Scene script records:
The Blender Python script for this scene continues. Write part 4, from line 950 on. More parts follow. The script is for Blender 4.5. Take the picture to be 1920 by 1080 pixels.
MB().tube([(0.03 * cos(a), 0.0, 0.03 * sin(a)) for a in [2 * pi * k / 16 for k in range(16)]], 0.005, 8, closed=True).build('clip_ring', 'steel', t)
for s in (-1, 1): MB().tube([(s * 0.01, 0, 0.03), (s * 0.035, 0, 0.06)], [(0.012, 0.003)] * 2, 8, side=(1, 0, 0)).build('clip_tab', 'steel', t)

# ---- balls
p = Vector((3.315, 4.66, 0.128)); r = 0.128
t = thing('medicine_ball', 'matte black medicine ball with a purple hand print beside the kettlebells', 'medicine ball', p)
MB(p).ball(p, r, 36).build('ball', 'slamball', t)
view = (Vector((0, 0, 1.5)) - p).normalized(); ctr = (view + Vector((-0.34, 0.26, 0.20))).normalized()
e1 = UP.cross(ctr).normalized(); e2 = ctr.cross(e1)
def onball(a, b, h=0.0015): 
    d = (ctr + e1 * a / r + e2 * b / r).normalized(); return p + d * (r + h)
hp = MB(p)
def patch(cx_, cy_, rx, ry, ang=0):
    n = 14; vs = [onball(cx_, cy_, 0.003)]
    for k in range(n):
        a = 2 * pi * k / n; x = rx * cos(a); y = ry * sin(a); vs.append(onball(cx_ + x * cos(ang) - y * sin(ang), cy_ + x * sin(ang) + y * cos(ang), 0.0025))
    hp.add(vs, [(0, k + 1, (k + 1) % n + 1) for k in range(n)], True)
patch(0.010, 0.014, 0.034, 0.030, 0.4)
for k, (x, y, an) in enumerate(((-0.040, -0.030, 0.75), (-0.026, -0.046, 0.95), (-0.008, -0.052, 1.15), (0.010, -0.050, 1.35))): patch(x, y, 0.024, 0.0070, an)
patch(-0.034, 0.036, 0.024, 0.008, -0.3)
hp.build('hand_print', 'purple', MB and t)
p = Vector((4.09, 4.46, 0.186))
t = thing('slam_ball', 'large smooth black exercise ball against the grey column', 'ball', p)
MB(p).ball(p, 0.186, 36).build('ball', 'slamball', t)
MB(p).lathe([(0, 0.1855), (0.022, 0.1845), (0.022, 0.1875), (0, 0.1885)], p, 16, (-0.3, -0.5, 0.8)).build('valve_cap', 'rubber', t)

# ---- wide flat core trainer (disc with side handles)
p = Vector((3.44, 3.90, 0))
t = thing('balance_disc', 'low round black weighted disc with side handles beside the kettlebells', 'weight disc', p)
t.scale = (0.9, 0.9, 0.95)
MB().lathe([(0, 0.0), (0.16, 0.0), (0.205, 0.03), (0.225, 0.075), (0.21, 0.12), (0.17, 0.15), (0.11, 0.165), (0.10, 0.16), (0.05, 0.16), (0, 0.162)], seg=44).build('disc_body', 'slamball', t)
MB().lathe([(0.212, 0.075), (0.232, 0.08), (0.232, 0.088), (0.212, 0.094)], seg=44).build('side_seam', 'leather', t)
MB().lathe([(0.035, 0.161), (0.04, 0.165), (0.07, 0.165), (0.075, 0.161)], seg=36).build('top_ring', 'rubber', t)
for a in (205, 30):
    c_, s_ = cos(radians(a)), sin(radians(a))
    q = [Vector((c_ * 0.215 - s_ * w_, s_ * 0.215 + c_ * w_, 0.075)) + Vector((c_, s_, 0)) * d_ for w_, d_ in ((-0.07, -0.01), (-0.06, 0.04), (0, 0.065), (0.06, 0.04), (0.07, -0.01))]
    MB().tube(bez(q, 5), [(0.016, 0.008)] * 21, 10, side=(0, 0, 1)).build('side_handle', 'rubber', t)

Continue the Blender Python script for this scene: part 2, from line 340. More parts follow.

**EXERCISE TASK:**
Reproduce the whole listing word for word.

**FINISHED TASK:**
The Blender Python script for this scene continues. Write part 4, from line 950 on. More parts follow. The script is for Blender 4.5. Take the picture to be 1920 by 1080 pixels.
MB().tube([(0.03 * cos(a), 0.0, 0.03 * sin(a)) for a in [2 * pi * k / 16 for k in range(16)]], 0.005, 8, closed=True).build('clip_ring', 'steel', t)
for s in (-1, 1): MB().tube([(s * 0.01, 0, 0.03), (s * 0.035, 0, 0.06)], [(0.012, 0.003)] * 2, 8, side=(1, 0, 0)).build('clip_tab', 'steel', t)

# ---- balls
p = Vector((3.315, 4.66, 0.128)); r = 0.128
t = thing('medicine_ball', 'matte black medicine ball with a purple hand print beside the kettlebells', 'medicine ball', p)
MB(p).ball(p, r, 36).build('ball', 'slamball', t)
view = (Vector((0, 0, 1.5)) - p).normalized(); ctr = (view + Vector((-0.34, 0.26, 0.20))).normalized()
e1 = UP.cross(ctr).normalized(); e2 = ctr.cross(e1)
def onball(a, b, h=0.0015): 
    d = (ctr + e1 * a / r + e2 * b / r).normalized(); return p + d * (r + h)
hp = MB(p)
def patch(cx_, cy_, rx, ry, ang=0):
    n = 14; vs = [onball(cx_, cy_, 0.003)]
    for k in range(n):
        a = 2 * pi * k / n; x = rx * cos(a); y = ry * sin(a); vs.append(onball(cx_ + x * cos(ang) - y * sin(ang), cy_ + x * sin(ang) + y * cos(ang), 0.0025))
    hp.add(vs, [(0, k + 1, (k + 1) % n + 1) for k in range(n)], True)
patch(0.010, 0.014, 0.034, 0.030, 0.4)
for k, (x, y, an) in enumerate(((-0.040, -0.030, 0.75), (-0.026, -0.046, 0.95), (-0.008, -0.052, 1.15), (0.010, -0.050, 1.35))): patch(x, y, 0.024, 0.0070, an)
patch(-0.034, 0.036, 0.024, 0.008, -0.3)
hp.build('hand_print', 'purple', MB and t)
p = Vector((4.09, 4.46, 0.186))
t = thing('slam_ball', 'large smooth black exercise ball against the grey column', 'ball', p)
MB(p).ball(p, 0.186, 36).build('ball', 'slamball', t)
MB(p).lathe([(0, 0.1855), (0.022, 0.1845), (0.022, 0.1875), (0, 0.1885)], p, 16, (-0.3, -0.5, 0.8)).build('valve_cap', 'rubber', t)

# ---- wide flat core trainer (disc with side handles)
p = Vector((3.44, 3.90, 0))
t = thing('balance_disc', 'low round black weighted disc with side handles beside the kettlebells', 'weight disc', p)
t.scale = (0.9, 0.9, 0.95)
MB().lathe([(0, 0.0), (0.16, 0.0), (0.205, 0.03), (0.225, 0.075), (0.21, 0.12), (0.17, 0.15), (0.11, 0.165), (0.10, 0.16), (0.05, 0.16), (0, 0.162)], seg=44).build('disc_body', 'slamball', t)
MB().lathe([(0.212, 0.075), (0.232, 0.08), (0.232, 0.088), (0.212, 0.094)], seg=44).build('side_seam', 'leather', t)
MB().lathe([(0.035, 0.161), (0.04, 0.165), (0.07, 0.165), (0.075, 0.161)], seg=36).build('top_ring', 'rubber', t)
for a in (205, 30):
    c_, s_ = cos(radians(a)), sin(radians(a))
    q = [Vector((c_ * 0.215 - s_ * w_, s_ * 0.215 + c_ * w_, 0.075)) + Vector((c_, s_, 0)) * d_ for w_, d_ in ((-0.07, -0.01), (-0.06, 0.04), (0, 0.065), (0.06, 0.04), (0.07, -0.01))]
    MB().tube(bez(q, 5), [(0.016, 0.008)] * 21, 10, side=(0, 0, 1)).build('side_handle', 'rubber', t)

Continue the Blender Python script for this scene: part 2, from line 340. More parts follow.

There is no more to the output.